NCPA - National Center for Policy Analysis

Can a Research and Development Tax Credit be Properly Designed for Economic Efficiency?

July 20, 2015

Economic growth is driven by new ideas, innovation, and technology. Since 1981, the research and development (R&D) tax credit has attempted to lower the cost of these activities through subsidies in the tax code. Theory often predicts benefits from subsidies for R&D, but policymakers are not able to properly design and implement such a tax credit. Losses owing to rent-seeking and policy uncertainty undermine the predicted benefits of a well-structured incentive program.

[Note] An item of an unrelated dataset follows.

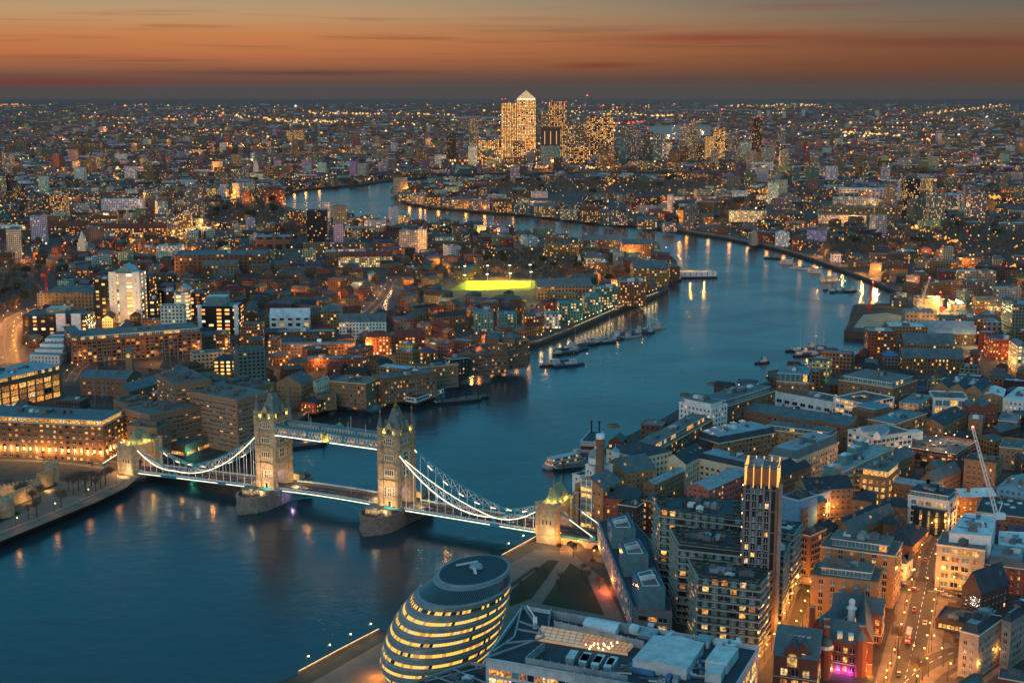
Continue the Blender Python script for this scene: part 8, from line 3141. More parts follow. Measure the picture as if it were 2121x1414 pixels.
for i in range(6500):
 px, py = rr.uniform(-80, 2200), 216 + 165 * rr.random() ** 1.0
 if rr.random() < .12 + .88 * clump(px, py) ** 1.5:
  put(px, py, .85 if rr.random() < .85 else 1.5)
for i in range(1500):
 px, py = rr.uniform(-40, 2160), 380 + 190 * rr.random() ** 1.2
 c = at(px, py)
 put(px, py, .8)
for i in range(700):
 px, py = rr.uniform(-40, 2160), 560 + 260 * rr.random()
 c = at(px, py)
 if (int(c.x // CELL), int(c.y // CELL)) not in OCC:
  put(px, py, .55, 0, 6)
for i in range(85):
 px, py = rr.uniform(-60, 2180), 218 + 186 * rr.random() ** 1.1
 c = at(px, py)
 a = hang(c.x, c.y) + (PI / 2 if rr.random() < .5 else 0)
 n = rr.randrange(8, 26)
 k = rr.choice((.7, .8, 1.0, 1.5))
 mi = rr.choice((0, 0, 1, 1, 2))
 for j in range(n):
  p = c + Vector((math.cos(a), math.sin(a))) * (j - n / 2) * rr.uniform(34, 46)
  q = proj(p.x, p.y, G)
  if 211 < q[1] < 430:
   put(q[0], q[1], k, mi)
for (x0, y0, x1, y1, n, k, mi) in ((240, 356, 345, 375, 40, 1.5, 1), (80, 350, 120, 362, 26, 1.7, 1), (440, 234, 650, 262, 90, 1.3, 1), (640, 236, 960, 240, 120, 1.2, 1), (680, 335, 722, 310, 34, 1.5, 0), (480, 425, 500, 398, 26, 1.7, 0), (355, 500, 420, 477, 30, 1.4, 1), (160, 244, 420, 252, 40, 1.2, 0), (560, 250, 900, 262, 80, 1.2, 1),
                                   (1000, 350, 1300, 355, 120, 1.3, 1), (900, 360, 1000, 361, 30, 1.2, 1), (1300, 356, 1900, 356, 110, 1.2, 0), (1250, 238, 1420, 242, 70, 1.2, 1), (1480, 222, 1700, 218, 60, 1.2, 1), (1250, 262, 1330, 255, 40, 1.6, 3), (1330, 270, 1400, 262, 16, 1.4, 3), (1730, 277, 1860, 285, 70, 1.6, 1), (1640, 300, 1800, 301, 40, 1.3, 0),
                                   (1900, 240, 2121, 215, 90, 1.2, 1), (1860, 345, 2121, 352, 70, 1.3, 0), (2030, 415, 2110, 425, 14, 2.4, 0), (1560, 405, 1660, 404, 20, 1.4, 0), (820, 425, 1000, 440, 50, 1.4, 0), (640, 391, 740, 384, 26, 1.4, 0), (1880, 475, 1990, 520, 50, 1.3, 0), (1120, 300, 1180, 345, 40, 1.6, 1), (1900, 320, 1920, 260, 10, 1.3, 3)):
 for j in range(n):
  t_ = rr.random()
  put(x0 + (x1 - x0) * t_ + rr.gauss(0, 4), y0 + (y1 - y0) * t_ + rr.gauss(0, 1.2), k, mi if rr.random() < .8 else rr.choice((0, 1, 2)))
for (px, py, dist) in ((1040, 206, 4500), (1047, 205, 4500), (1068, 209, 4500), (1142, 209, 4600), (1160, 213, 4600), (1171, 211, 4600), (1123, 212, 4500), (1191, 209, 4700), (1210, 218, 4700), (1215, 198, 4700), (1248, 219, 4700), (1276, 225, 4700), (1110, 256, 4400), (1224, 268, 4500), (1266, 270, 4600), (1562, 241, 4600), (1568, 241, 4600), (1574, 243, 4600), (1414, 258, 4600), (1424, 257, 4600), (1433, 247, 4600), (1494, 226, 4650), (1418, 233, 7000), (1435, 233, 7000)):
 X = (px - 1060.5) / FPX * dist
 bead(X, dist, zat(X, dist, py), 2.2, 3)
me = bpy.data.meshes.new('city_lights')
me.from_pydata(verts, [], faces)
for m_ in CL:
 me.materials.append(m_)
me.polygons.foreach_set('material_index', mis)
o = bpy.data.objects.new('city_lights', me)
COL.objects.link(o)
props(o, kind='stuff', label='countless amber and white lamps scattered over the distant city')

# ================================================================ BOATS
BWH = mat('boat_white', S(172, 174, 174), .5, var=.15)
HULLS = dict(white=S(176, 178, 180), dark=S(40, 44, 50), blue=S(34, 62, 98), red=S(120, 40, 36), rust=S(96, 62, 50), green=S(50, 110, 96))

def hull_pts(L, W):
 return [(-L / 2, -W * .42), (-L * .3, -W / 2), (L * .22, -W / 2), (L * .4, -W * .32), (L / 2, 0), (L * .4, W * .32), (L * .22, W / 2), (-L * .3, W / 2), (-L / 2, W * .42)]

BM_ = {}

def boat_parts(kind, col, L, W):
 key = (kind, col, round(L), round(W))
 if key in BM_:
  return BM_[key]
 hm, parts = MB(), []
 P = hull_pts(L, W)
 fb = 1.2 + L * .02
 I = [(x * .93, y * .93) for x, y in P]
 for i in range(len(P)):
  j = (i + 1) % len(P)
  hm.face([(P[i][0] * .94, P[i][1] * .9, -.6), (P[j][0] * .94, P[j][1] * .9, -.6), (*P[j], fb), (*P[i], fb)])
  hm.face([(*P[i], fb), (*P[j], fb), (*I[j], fb), (*I[i], fb)], 2)
  hm.face([(*I[j], fb - .5), (*I[i], fb - .5), (*I[i], fb), (*I[j], fb)], 1)
 hm.face([(*q, fb - .5) for q in I], 1)
 hull = hm.mesh('hull', [mat('hull_' + col, HULLS[col], .45, var=.2), mat('boat_deck', S(92, 84, 76), .8, var=.3), BWH])
 z = fb - .5
 if kind == 'cruise':
  for k, (l, w_, x0) in enumerate(((.74, .8, -.06), (.62, .7, -.08))):
   m = MB()
   m.box(L * x0, 0, z + 2.6 * k, L * l, W * w_, 2.5)
   m.box(L * x0, 0, z + 2.6 * k + 2.5, L * l + .6, W * w_ + .5, .12)
   for s in (-1, 1):
    n = int(L * l / 2.2)
    for i in range(n):
     m.box(L * x0 - L * l / 2 + L * l * (i + .5) / n, s * W * w_ / 2, z + 2.6 * k + .9, 1.5, .1, 1.0, mi=1 if i % 3 == 0 else 2)
   m.box(L * (x0 - l / 2), 0, z + 2.6 * k + .8, .1, W * w_ * .8, 1.2, mi=3)
   parts.append(('deckhouse', m.mesh('deckhouse', [BWH, LITW[1], DARKGLASS, LITW[0]])))
  m = MB()
  m.box(L * .26, 0, z + 5.2, L * .1, W * .5, 2.3)
  m.box(L * .26 + L * .05, 0, z + 6.2, .1, W * .45, .9, mi=1)
  parts.append(('wheelhouse', m.mesh('wheelhouse', [BWH, DARKGLASS])))
 elif kind == 'paddle':
  for k in range(2):
   m = MB()
   m.box(0, 0, z + 2.7 * k, L * .8, W * .85, 2.6, mi=0 if k else 1)
   m.box(0, 0, z + 2.7 * k + 2.6, L * .86, W * .95, .15)
   for s in (-1, 1):
    for i in range(9):
     m.box(-L * .36 + L * .09 * i, s * W * .425, z + 2.7 * k + .7, 1.4, .1, 1.3, mi=2)
   parts.append(('deckhouse', m.mesh('deckhouse', [BWH, mat('dark_red_boat', S(110, 36, 30), .6), LITW[0]])))
  for s in (-1, 1):
   m = MB()
   m.frustum(L * .3, s * W * .25, z + 5, z + 13, .55, .5, 8)
   m.frustum(L * .3, s * W * .25, z + 13, z + 13.8, .9, .9, 8)
   parts.append(('funnel', m.mesh('funnel', [BLACKM])))
  m = MB()
  m.box(0, 0, z + 5.5, L * .7, W * .7, .4)
  parts.append(('canopy', m.mesh('canopy', [rmat('dark')])))
 elif kind == 'tug':
  m = MB()
  m.box(L * .05, 0, z, L * .34, W * .6, 2.2)
  m.box(L * .1, 0, z + 2.2, L * .18, W * .48, 2.0)
  m.box(L * .19, 0, z + 3.0, .1, W * .42, .8, mi=1)
  m.box(L * .1, 0, z + 4.2, L * .2, W * .54, .15)
  parts.append(('wheelhouse', m.mesh('wheelhouse', [BWH, DARKGLASS])))
  m = MB()
  m.bar((L * .05, 0, z + 4), (L * .05, 0, z + 8.5), .1)
  parts.append(('mast', m.mesh('mast', [GREYM])))
  m = MB()
  m.frustum(-L * .1, 0, z + 2, z + 4.4, .5, .45, 8)
  parts.append(('funnel', m.mesh('funnel', [BLACKM])))
 elif kind == 'barge':
  m = MB()
  m.box(-L * .3, 0, z, L * .18, W * .7, 2.3)
  m.box(-L * .3, 0, z + 2.3, L * .2, W * .78, .15)
  m.box(-L * .21, 0, z + 1.0, .1, W * .5, .8, mi=1)
  parts.append(('wheelhouse', m.mesh('wheelhouse', [BWH, LITW[0]])))
  m = MB()
  m.box(L * .06, 0, z, L * .5, W * .66, 1.1)
  m.box(L * .06, 0, z + 1.1, L * .48, W * .4, .4)
  parts.append(('hatch_cover', m.mesh('hatch_cover', [mat('tarpaulin', S(58, 84, 104), .8, var=.3)])))
  m = MB()
  m.bar((L * .34, 0, z), (L * .34, 0, z + 9), .14)
  m.bar((L * .34, 0, z + 2), (L * .05, 0, z + 5), .1)
  parts.append(('mast', m.mesh('mast', [GREYM])))
 elif kind == 'yacht':
  m = MB()
  m.box(-L * .02, 0, z, L * .36, W * .55, 1.2)
  m.box(-L * .02, 0, z + 1.2, L * .3, W * .46, .12)
  for s in (-1, 1):
   m.box(-L * .02, s * W * .275, z + .4, L * .28, .08, .45, mi=1)
  parts.append(('cabin', m.mesh('cabin', [BWH, DARKGLASS])))
  m = MB()
  m.bar((L * .1, 0, z), (L * .1, 0, z + L * 1.15), .1)
  m.bar((L * .1, 0, z + 2.2), (-L * .35, 0, z + 2.2), .1)
  parts.append(('mast', m.mesh('mast', [BWH])))
 elif kind == 'pontoon':
  m = MB()
  for i in range(int(L / 6)):
   m.bar((-L / 2 + 6 * i + 3, W * .4, z), (-L / 2 + 6 * i + 3, W * .4, z + 1.2), .08)
  m.bar((-L / 2, W * .4, z + 1.2), (L / 2, W * .4, z + 1.2), .07)
  parts.append(('railing', m.mesh('railing', [BWH])))
  for i in (-1, 1):
   m = MB()
   m.frustum(L * .38 * i, -W * .6, -3, 7, .45, .45, 8)
   parts.append(('mooring_pile', m.mesh('mooring_pile', [BLACKM])))
 BM_[key] = (hull, parts)
 return BM_[key]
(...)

Specifically, Jason Fichtner and Adam Michel of the Mercatus Center find:

  • The largest tenth of a percent of all firms (0.13 percent) claims 82 percent of all research tax credit dollars; the smallest 95 percent of firms claim less than 5 percent of credit dollars.
  • Since 1990 there has been an 83 percent ($7.7 billion) increase in R&D credit expenditures.
  • In many cases when the IRS challenges a claim, taxpayers immediately settle for as little as 50 cents on the dollar, further suggesting aggressive credit claims.
  • Fungible definitions for qualified research allow easier relabeling, resulting in an even larger distortion of the data and the resulting estimates of induced spending.
  • Research suggests that R&D spending can only explain a small portion of patent variance across industries and across time.

 So, can an R&D tax credit be properly designed for economic efficiency? The answer seems to be no, given the imperfect political process and the lack of relevant market knowledge.